Right now, Wilson's grandson is in private school, but she wants public schools to better train their staff and have the right resources for students with disabilities.

"There's a lot of parents who have filed complaints, who have gone to the district, who have talked to principals, who are so afraid of retaliation and it's a very real thing when you know that your child has been abused at the hands of a school district," said Pamela Allen, an advocate for students with disabilities.

Allen added that Northeast ISD is spending money on attorney fees to resolve disputes rather than training teachers and getting proper resources for special needs children.

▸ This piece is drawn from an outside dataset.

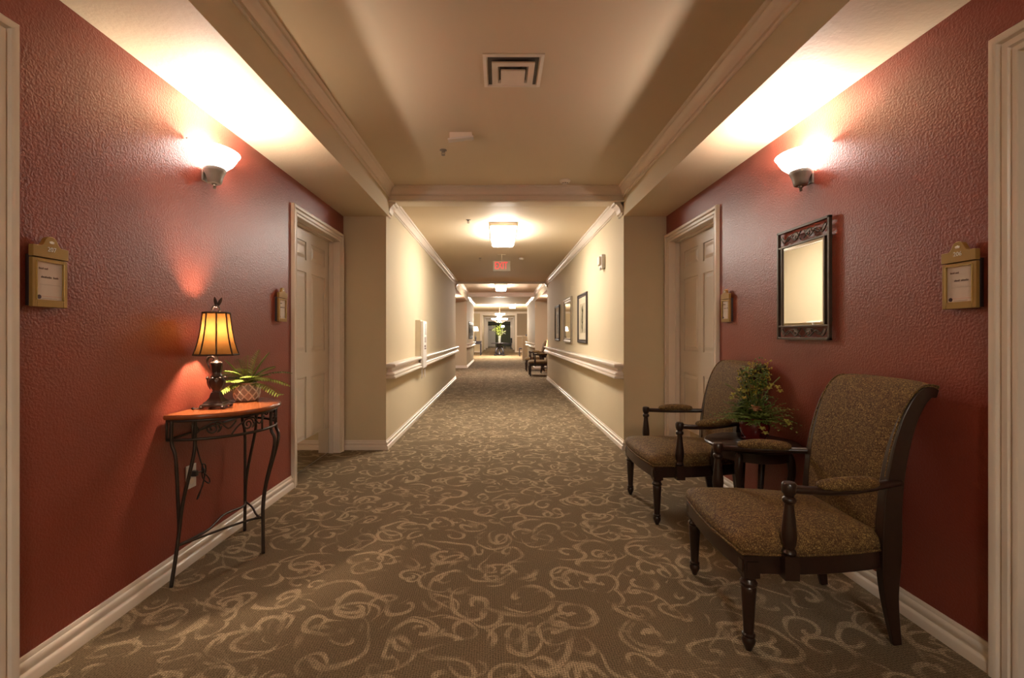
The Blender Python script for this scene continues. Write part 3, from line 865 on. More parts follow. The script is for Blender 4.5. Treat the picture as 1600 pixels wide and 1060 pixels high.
# cord: from the lamp over the back edge, down to a coiled bundle and the outlet plug
P = catmull([(lx-.045, ly-.03, TZ+.006), (lx-.07, ly-.075, TZ+.006), (XL+.035, ly-.05, TZ+.008), (XL+.006, ly-.02, TZ-.01), (XL+.012, ly+.01, .72), (XL+.014, ly-.005, .66), (XL+.02, ly+.02, .55), (XL+.03, ly+.045, .46), (XL+.03, ly+.04, .40), (XL+.028, ly+.0, .345), (XL+.03, ly-.012, .33), (XL+.028, ly+.012, .35), (XL+.03, ly+.055, .44), (XL+.028, ly+.062, .49), (XL+.03, ly+.03, .50), (XL+.03, ly+.035, .43), (XL+.032, ly+.085, .385), (XL+.03, ly+.09, .41), (XL+.03, ly+.03, .465), (XL+.03, ly-.01, .468)], 6)
mb = MB().tube([Matrix.Rotation(-math.radians(8), 4, 'Z') @ (Vector(p)-Vector((lx, ly, TZ+.001))) for p in P], .0034, 6)
i0 = len(mb.bm.verts)
for q in ((XL+.012, ly+.01, .70), (XL+.03, ly+.038, .468)):
    mb.ball(Matrix.Rotation(-math.radians(8), 4, 'Z') @ (Vector(q)-Vector((lx, ly, TZ+.001))), .010, 8, 6, (1,1,1.5))
mb.build('power_cord', M['lead'], lamp, smooth='all')
o = empty('power_outlet', (XL, 2.497, .455), LEFT)
tag(o, 'white electrical outlet plate low on the red wall behind the console table legs', 'outlet')
MB().box(-.040, .040, -.007, 0, -.062, .062).build('cover_plate', M['white'], o, bevel=.003)
for z in (-.024, .024): MB().lathe([(0,0), (.016,0), (.016,.002), (0,.002)], seg=20).xform(Matrix.Translation((0,-.007,z)) @ Matrix.Rotation(PI/2, 4, 'X')).build('socket', M['vent'], o)
MB().box(-.011, .011, -.038, -.009, .002, .030).build('plug', M['lead'], o, bevel=.003)

# ------------------------------------------------------------------ potted fern on the console
def make_fern():
    f = empty('potted_fern')
    prof = [(0,0), (.050,0), (.056,.004), (.066,.022), (.072,.050), (.072,.070), (.066,.092), (.060,.103), (.062,.108), (.060,.113), (.054,.113), (.053,.100), (0,.098)]
    pot = MB().lathe(prof, seg=40).build('pot', M['potd'], f, smooth=50); pot['label'] = 'cream ceramic pot with raised lattice'
    mb = MB()
    def rad(z):
        for (r0, z0), (r1, z1) in zip(prof[1:], prof[2:]):
            if z0 <= z <= z1 and z1 > z0: return lerp(r0, r1, (z-z0)/(z1-z0))
        return .06
    for k in range(10):
        for sg in (-1, 1):
            P = []
            for i in range(9):
                z = .006+.096*i/8; a = 2*PI*k/10+sg*i/8*1.15
                r = rad(z)+.001; P.append((r*math.cos(a), r*math.sin(a), z))
            mb.tube(P, .0042, 6)
    mb.build('lattice', M['pot'], pot, smooth='all')
    MB().lathe([(0,.104), (.035,.112), (.053,.103)], seg=20).build('moss', M['soil'], f)
    S = [(0,.30,.55), (30,.22,.75), (65,.24,.5), (100,.2,.7), (140,.24,.45), (175,.26,.55), (205,.22,.4), (235,.20,.75), (262,.16,.9), (290,.2,.6), (318,.22,.5), (345,.28,.35), (15,.24,1.05), (190,.20,1.0), (50,.22,1.2), (285,.2,1.15), (345,.22,.75), (250,.17,.5), (125,.2,1.0), (225,.20,.15), (330,.26,.12)]
    for az, L, el in S:
        az = math.radians(az); d = Vector((math.cos(az), math.sin(az), 0))
        side = Vector((-d.y, d.x, 0))
        mb = MB(); pts = []
        n = 16
        for i in range(n+1):
            t = i/n
            pts.append(Vector((0,0,.105)) + d*(.012+L*.92*math.cos(el)*t) + Vector((0,0,1))*(L*math.sin(el)*t*1.15 - .48*L*t*t*math.cos(el)))
            pts[-1].z = max(pts[-1].z, .045)
        mb.tube(pts, [.003*(1-.7*i/n) for i in range(n+1)], 5)
        for i in range(2, n+1):
            t = i/n; w = .062*math.sin(PI*min(1, t*.85+.12))**.7
            tg = (pts[i]-pts[i-1]).normalized()
            for sg in (-1, 1):
                leaf(mb, pts[i], side*sg+tg*.55, w, .0052, droop=.18, n=3)
        mb.build('frond', M['fern' if random.random() < .75 else 'fernd'], f)
    return f
fe = make_fern(); fe.location = (-1.500, 2.795, TZ+.0005); fe.scale = (.98,)*3; fe.rotation_euler.z = .3
tag(fe, 'green fern in a cream lattice-textured pot on the console table beside the lamp', 'potted plant')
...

KENS 5 decided to do some fact checking and requested records of how much NEISD was spending on special education lawyers over the past three school terms. For the most recent school year, 2015 to 2016, NEISD spend $253,000 on lawyers for special education complaints. In comparison, Northside ISD which actually has more students, spent $193,000 on legal expenses related to special needs that same school year. Records also show that NEISD had two recent disputes that resulted in the school district paying for private school for these students until they turn 18.

"It's very rare that we are going to place one of our students in another facility, however, every once in awhile, parents will make that request and the ultimate goal is to grant that request," said Chancellor with NEISD.

Chancellor also addressed why NEISD spends that money on lawyer fees:

"The only time that district lawyers are going to get involved in a particular situation is if parents or a guardian involve a lawyer first... We have nearly 68,000 students. We have 6,800 in special education and with a half a billion dollar budget. I think what we're spending on an average is pretty in line," she said.

One special education teacher who worked at an NEISD school for years says that he raised concerns with the school's administration that the school did not have the right staffing levels in special education classrooms.

"So you have these students that are in there and, in the documentation, it says they're supposed to have one on one help... That one child that is supposed to have one on one is not receiving that one on one ratio, so that autistic kid is not receiving an appropriate education," he said.

He says he eventually quit because he didn't feel the school was doing anything about the staffing problems.

"My morals and ethics, I couldn't come home and sleep anymore. It was difficult for me to accept things that were going on, so I chose to leave," he said.

NEISD says that because this teacher chose to remain anonymous, they can't respond to his specific complaints. But they did say that they always follow Admission Review and Dismissal (ARD) documentation, which is what the school district uses to figure out what resources a special education student needs.

"I can just tell you that when an ARD is reached... both parties sign it, being the school district as well as the parents. everyone receives a copy, and we are going to follow that plan," Chancellor said.

The teacher says that he doesn't regret his decision to leave the school district and hopes that they will take a closer look at their special education policies. Overall NEISD says that they're not concerned about being investigated by the Department of Education. They believe that their staffing, training, and resources are above average compared to other districts.